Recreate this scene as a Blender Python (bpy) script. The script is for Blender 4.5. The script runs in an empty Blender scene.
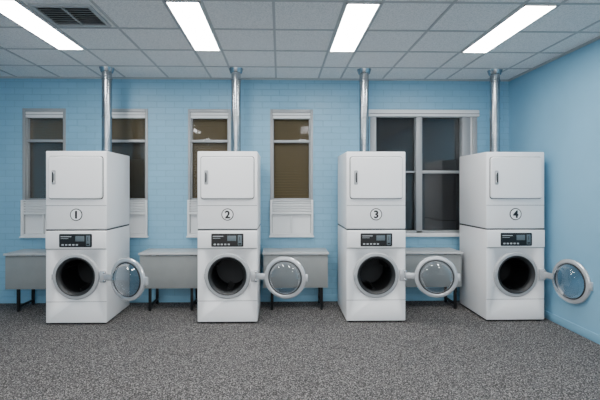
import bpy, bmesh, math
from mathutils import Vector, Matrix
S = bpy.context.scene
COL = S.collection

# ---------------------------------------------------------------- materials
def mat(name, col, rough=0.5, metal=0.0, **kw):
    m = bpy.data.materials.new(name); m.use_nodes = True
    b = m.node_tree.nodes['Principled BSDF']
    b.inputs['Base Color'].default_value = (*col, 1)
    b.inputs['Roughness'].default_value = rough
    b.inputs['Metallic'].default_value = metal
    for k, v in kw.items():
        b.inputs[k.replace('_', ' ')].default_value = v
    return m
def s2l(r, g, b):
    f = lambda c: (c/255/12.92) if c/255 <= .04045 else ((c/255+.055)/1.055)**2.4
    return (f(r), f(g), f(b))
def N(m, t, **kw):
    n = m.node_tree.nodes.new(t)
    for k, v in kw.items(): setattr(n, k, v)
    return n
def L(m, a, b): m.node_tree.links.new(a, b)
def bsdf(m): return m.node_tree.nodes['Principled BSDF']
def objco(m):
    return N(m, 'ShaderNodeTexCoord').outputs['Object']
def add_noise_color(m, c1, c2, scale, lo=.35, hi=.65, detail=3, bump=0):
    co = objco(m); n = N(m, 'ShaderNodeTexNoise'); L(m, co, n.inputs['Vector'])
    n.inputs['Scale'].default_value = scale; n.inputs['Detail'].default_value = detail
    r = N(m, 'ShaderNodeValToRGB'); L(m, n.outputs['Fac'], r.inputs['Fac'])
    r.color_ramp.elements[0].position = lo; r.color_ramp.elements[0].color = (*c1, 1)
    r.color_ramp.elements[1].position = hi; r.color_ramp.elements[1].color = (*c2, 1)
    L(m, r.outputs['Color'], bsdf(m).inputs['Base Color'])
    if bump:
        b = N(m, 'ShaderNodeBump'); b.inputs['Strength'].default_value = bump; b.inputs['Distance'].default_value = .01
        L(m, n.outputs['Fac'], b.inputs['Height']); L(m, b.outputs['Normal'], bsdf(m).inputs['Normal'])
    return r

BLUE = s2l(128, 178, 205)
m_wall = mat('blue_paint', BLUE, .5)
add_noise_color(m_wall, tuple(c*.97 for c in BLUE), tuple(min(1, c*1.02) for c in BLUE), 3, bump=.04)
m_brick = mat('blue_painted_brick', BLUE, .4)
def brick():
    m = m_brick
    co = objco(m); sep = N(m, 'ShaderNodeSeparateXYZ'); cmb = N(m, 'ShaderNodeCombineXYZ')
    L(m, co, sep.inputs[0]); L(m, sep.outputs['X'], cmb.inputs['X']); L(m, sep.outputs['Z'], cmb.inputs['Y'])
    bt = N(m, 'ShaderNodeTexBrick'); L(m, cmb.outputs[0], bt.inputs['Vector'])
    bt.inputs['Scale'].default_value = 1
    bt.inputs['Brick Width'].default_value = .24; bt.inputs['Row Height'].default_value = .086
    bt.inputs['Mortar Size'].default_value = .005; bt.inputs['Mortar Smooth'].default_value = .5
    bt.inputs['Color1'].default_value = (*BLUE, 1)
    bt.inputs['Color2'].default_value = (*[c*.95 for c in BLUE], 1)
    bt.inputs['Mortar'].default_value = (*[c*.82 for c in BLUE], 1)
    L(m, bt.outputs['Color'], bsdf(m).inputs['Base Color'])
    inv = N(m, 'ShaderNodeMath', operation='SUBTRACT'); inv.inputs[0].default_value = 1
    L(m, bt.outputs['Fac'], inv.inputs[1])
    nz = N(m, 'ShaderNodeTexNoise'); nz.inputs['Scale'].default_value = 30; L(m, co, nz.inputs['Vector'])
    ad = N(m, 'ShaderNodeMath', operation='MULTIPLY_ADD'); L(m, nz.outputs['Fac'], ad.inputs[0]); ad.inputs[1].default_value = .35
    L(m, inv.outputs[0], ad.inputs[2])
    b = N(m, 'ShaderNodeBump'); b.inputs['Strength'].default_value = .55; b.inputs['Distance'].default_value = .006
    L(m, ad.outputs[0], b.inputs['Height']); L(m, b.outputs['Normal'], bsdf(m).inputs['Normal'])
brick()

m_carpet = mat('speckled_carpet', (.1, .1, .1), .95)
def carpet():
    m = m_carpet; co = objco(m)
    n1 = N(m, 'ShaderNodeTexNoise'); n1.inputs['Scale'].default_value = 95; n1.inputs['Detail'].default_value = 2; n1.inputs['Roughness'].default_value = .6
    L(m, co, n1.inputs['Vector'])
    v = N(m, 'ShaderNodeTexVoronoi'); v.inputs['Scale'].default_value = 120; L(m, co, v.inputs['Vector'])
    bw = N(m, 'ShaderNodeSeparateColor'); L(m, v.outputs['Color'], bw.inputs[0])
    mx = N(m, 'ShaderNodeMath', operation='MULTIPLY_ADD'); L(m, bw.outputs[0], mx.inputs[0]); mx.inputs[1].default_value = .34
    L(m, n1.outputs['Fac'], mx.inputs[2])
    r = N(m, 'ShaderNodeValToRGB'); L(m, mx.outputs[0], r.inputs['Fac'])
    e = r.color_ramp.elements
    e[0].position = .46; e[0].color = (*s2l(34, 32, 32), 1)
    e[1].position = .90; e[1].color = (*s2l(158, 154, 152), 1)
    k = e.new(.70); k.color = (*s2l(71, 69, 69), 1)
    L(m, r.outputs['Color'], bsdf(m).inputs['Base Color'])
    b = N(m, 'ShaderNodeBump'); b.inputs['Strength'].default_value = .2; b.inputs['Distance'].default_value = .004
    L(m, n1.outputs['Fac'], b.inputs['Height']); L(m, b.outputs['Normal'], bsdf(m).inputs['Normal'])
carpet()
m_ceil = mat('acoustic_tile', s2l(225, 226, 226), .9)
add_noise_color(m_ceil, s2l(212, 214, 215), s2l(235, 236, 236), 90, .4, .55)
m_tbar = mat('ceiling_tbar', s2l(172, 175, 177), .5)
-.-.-
Quote the data above in full and without alteration; skip the pictures.

Recreate this scene as a Blender Python (bpy) script. The script is for Blender 4.5. The script runs in an empty Blender scene.
import bpy, bmesh, math
from mathutils import Vector, Matrix
S = bpy.context.scene
COL = S.collection

# ---------------------------------------------------------------- materials
def mat(name, col, rough=0.5, metal=0.0, **kw):
    m = bpy.data.materials.new(name); m.use_nodes = True
    b = m.node_tree.nodes['Principled BSDF']
    b.inputs['Base Color'].default_value = (*col, 1)
    b.inputs['Roughness'].default_value = rough
    b.inputs['Metallic'].default_value = metal
    for k, v in kw.items():
        b.inputs[k.replace('_', ' ')].default_value = v
    return m
def s2l(r, g, b):
    f = lambda c: (c/255/12.92) if c/255 <= .04045 else ((c/255+.055)/1.055)**2.4
    return (f(r), f(g), f(b))
def N(m, t, **kw):
    n = m.node_tree.nodes.new(t)
    for k, v in kw.items(): setattr(n, k, v)
    return n
def L(m, a, b): m.node_tree.links.new(a, b)
def bsdf(m): return m.node_tree.nodes['Principled BSDF']
def objco(m):
    return N(m, 'ShaderNodeTexCoord').outputs['Object']
def add_noise_color(m, c1, c2, scale, lo=.35, hi=.65, detail=3, bump=0):
    co = objco(m); n = N(m, 'ShaderNodeTexNoise'); L(m, co, n.inputs['Vector'])
    n.inputs['Scale'].default_value = scale; n.inputs['Detail'].default_value = detail
    r = N(m, 'ShaderNodeValToRGB'); L(m, n.outputs['Fac'], r.inputs['Fac'])
    r.color_ramp.elements[0].position = lo; r.color_ramp.elements[0].color = (*c1, 1)
    r.color_ramp.elements[1].position = hi; r.color_ramp.elements[1].color = (*c2, 1)
    L(m, r.outputs['Color'], bsdf(m).inputs['Base Color'])
    if bump:
        b = N(m, 'ShaderNodeBump'); b.inputs['Strength'].default_value = bump; b.inputs['Distance'].default_value = .01
        L(m, n.outputs['Fac'], b.inputs['Height']); L(m, b.outputs['Normal'], bsdf(m).inputs['Normal'])
    return r

BLUE = s2l(128, 178, 205)
m_wall = mat('blue_paint', BLUE, .5)
add_noise_color(m_wall, tuple(c*.97 for c in BLUE), tuple(min(1, c*1.02) for c in BLUE), 3, bump=.04)
m_brick = mat('blue_painted_brick', BLUE, .4)
def brick():
    m = m_brick
    co = objco(m); sep = N(m, 'ShaderNodeSeparateXYZ'); cmb = N(m, 'ShaderNodeCombineXYZ')
    L(m, co, sep.inputs[0]); L(m, sep.outputs['X'], cmb.inputs['X']); L(m, sep.outputs['Z'], cmb.inputs['Y'])
    bt = N(m, 'ShaderNodeTexBrick'); L(m, cmb.outputs[0], bt.inputs['Vector'])
    bt.inputs['Scale'].default_value = 1
    bt.inputs['Brick Width'].default_value = .24; bt.inputs['Row Height'].default_value = .086
    bt.inputs['Mortar Size'].default_value = .005; bt.inputs['Mortar Smooth'].default_value = .5
    bt.inputs['Color1'].default_value = (*BLUE, 1)
    bt.inputs['Color2'].default_value = (*[c*.95 for c in BLUE], 1)
    bt.inputs['Mortar'].default_value = (*[c*.82 for c in BLUE], 1)
    L(m, bt.outputs['Color'], bsdf(m).inputs['Base Color'])
    inv = N(m, 'ShaderNodeMath', operation='SUBTRACT'); inv.inputs[0].default_value = 1
    L(m, bt.outputs['Fac'], inv.inputs[1])
    nz = N(m, 'ShaderNodeTexNoise'); nz.inputs['Scale'].default_value = 30; L(m, co, nz.inputs['Vector'])
    ad = N(m, 'ShaderNodeMath', operation='MULTIPLY_ADD'); L(m, nz.outputs['Fac'], ad.inputs[0]); ad.inputs[1].default_value = .35
    L(m, inv.outputs[0], ad.inputs[2])
    b = N(m, 'ShaderNodeBump'); b.inputs['Strength'].default_value = .55; b.inputs['Distance'].default_value = .006
    L(m, ad.outputs[0], b.inputs['Height']); L(m, b.outputs['Normal'], bsdf(m).inputs['Normal'])
brick()

m_carpet = mat('speckled_carpet', (.1, .1, .1), .95)
def carpet():
    m = m_carpet; co = objco(m)
    n1 = N(m, 'ShaderNodeTexNoise'); n1.inputs['Scale'].default_value = 95; n1.inputs['Detail'].default_value = 2; n1.inputs['Roughness'].default_value = .6
    L(m, co, n1.inputs['Vector'])
    v = N(m, 'ShaderNodeTexVoronoi'); v.inputs['Scale'].default_value = 120; L(m, co, v.inputs['Vector'])
    bw = N(m, 'ShaderNodeSeparateColor'); L(m, v.outputs['Color'], bw.inputs[0])
    mx = N(m, 'ShaderNodeMath', operation='MULTIPLY_ADD'); L(m, bw.outputs[0], mx.inputs[0]); mx.inputs[1].default_value = .34
    L(m, n1.outputs['Fac'], mx.inputs[2])
    r = N(m, 'ShaderNodeValToRGB'); L(m, mx.outputs[0], r.inputs['Fac'])
    e = r.color_ramp.elements
    e[0].position = .46; e[0].color = (*s2l(34, 32, 32), 1)
    e[1].position = .90; e[1].color = (*s2l(158, 154, 152), 1)
    k = e.new(.70); k.color = (*s2l(71, 69, 69), 1)
    L(m, r.outputs['Color'], bsdf(m).inputs['Base Color'])
    b = N(m, 'ShaderNodeBump'); b.inputs['Strength'].default_value = .2; b.inputs['Distance'].default_value = .004
    L(m, n1.outputs['Fac'], b.inputs['Height']); L(m, b.outputs['Normal'], bsdf(m).inputs['Normal'])
carpet()
m_ceil = mat('acoustic_tile', s2l(225, 226, 226), .9)
add_noise_color(m_ceil, s2l(212, 214, 215), s2l(235, 236, 236), 90, .4, .55)
m_tbar = mat('ceiling_tbar', s2l(172, 175, 177), .5)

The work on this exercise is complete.